The measure says Syrian leaders must take into custody and make available to UN investigators suspects in the killing. This places pressure on Syrian President Bashar al-Assad because UN investigators want to question his brother and brother-in-law in the case.


The unanimous vote by the 15-member council in New York included the participation of 12 foreign-minister-level officials. U.S. Secretary of State Condoleezza Rice told the Security Council the resolution should signal to Syria the gravity of its situation.


"With our decision today we show that Syria has isolated itself from the international community through its false statements, its support for terrorism, its interference in the affairs of its neighbors and its destabilizing behavior in the Middle East. Now the Syrian government needs to make a strategic decision to fundamentally change its behavior," Rice said.
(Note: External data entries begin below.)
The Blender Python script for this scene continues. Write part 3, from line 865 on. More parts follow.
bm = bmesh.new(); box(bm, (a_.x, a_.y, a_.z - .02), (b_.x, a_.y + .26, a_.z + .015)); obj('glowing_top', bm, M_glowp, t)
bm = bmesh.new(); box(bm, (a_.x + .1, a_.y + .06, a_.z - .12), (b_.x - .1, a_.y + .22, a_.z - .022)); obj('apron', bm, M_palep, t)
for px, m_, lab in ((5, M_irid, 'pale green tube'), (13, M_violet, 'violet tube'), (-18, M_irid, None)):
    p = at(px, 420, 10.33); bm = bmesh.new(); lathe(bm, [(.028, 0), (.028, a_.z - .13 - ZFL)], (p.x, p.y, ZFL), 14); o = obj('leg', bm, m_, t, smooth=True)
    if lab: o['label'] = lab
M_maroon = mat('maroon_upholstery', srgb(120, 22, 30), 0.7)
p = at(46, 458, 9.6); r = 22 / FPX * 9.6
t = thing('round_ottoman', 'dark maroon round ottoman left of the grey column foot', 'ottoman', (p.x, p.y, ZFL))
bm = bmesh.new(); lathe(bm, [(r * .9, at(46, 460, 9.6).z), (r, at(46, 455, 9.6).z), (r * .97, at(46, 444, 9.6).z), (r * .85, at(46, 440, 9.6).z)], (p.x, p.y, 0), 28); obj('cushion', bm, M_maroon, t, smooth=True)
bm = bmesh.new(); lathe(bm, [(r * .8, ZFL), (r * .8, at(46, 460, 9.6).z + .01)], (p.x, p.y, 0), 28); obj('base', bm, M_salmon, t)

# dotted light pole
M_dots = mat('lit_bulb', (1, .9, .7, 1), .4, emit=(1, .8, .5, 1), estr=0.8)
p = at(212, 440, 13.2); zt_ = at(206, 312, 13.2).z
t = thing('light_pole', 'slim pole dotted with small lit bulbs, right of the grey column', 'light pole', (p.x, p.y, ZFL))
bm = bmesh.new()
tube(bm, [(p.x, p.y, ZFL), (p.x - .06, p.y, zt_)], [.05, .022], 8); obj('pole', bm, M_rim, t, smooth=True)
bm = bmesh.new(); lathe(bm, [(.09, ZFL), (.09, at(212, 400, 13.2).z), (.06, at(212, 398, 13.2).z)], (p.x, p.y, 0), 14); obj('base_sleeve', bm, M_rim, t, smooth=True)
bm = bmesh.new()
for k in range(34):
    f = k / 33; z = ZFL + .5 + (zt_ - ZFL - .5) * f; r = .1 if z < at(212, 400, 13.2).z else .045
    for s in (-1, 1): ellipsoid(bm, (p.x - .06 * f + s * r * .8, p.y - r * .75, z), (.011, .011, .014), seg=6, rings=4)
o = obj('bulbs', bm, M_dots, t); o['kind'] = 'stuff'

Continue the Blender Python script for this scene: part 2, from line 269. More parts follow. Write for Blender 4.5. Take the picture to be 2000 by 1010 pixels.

The United States, Great Britain, and France, which sponsored the resolution, removed language threatening Syria with possible sanctions if it failed to cooperate. The softer language was urged by permanent council members China and Russia.


The council action follows a report by a UN investigating commission, led by Detlev Mehlis of Germany, which implicated top Syrian and Lebanese officials in Hariri's killing.


Syria has strongly denied the charges.


The UN resolution on Syria supports travel bans and a freeze in the assets of Lebanese and Syrian officials and any other individuals who are declared suspects in Hariri's killing. The text does not invoke the UN Charter's Article 41, which allows economic embargoes to be imposed on countries or their national institutions.


British Foreign Secretary Jack Straw warned that the Security Council will pursue further moves in the event of noncompliance. "We are also, correctly, putting the government of Syria on notice that our patience has limits," he said. "Failure to cooperate fully and now will oblige us to consider further actions to ensure that the Security Council, through the commission [investigating Hariri's assassination], can play its part in the Lebanese government's determination to see justice done."


Romanian Foreign Minister Mihai Razvan Ungureanu, whose country currently holds the presidency of the council, told reporters action was necessary to contain a potentially volatile situation in Lebanon.


"For the time being with a Lebanon that's been weakened, with the situation in Iraq, with the recent political developments in Iran, with the ongoing peace process in the Near East, a tough message that will address the circumstances that have produced a political assassination [is] very timely," Ungureanu said.


Syrian media earlier today criticized the resolution as too heavily influenced by the United States. But President al-Assad has ordered the formation of a judicial committee to cooperate with the UN investigation and Lebanese judicial officials.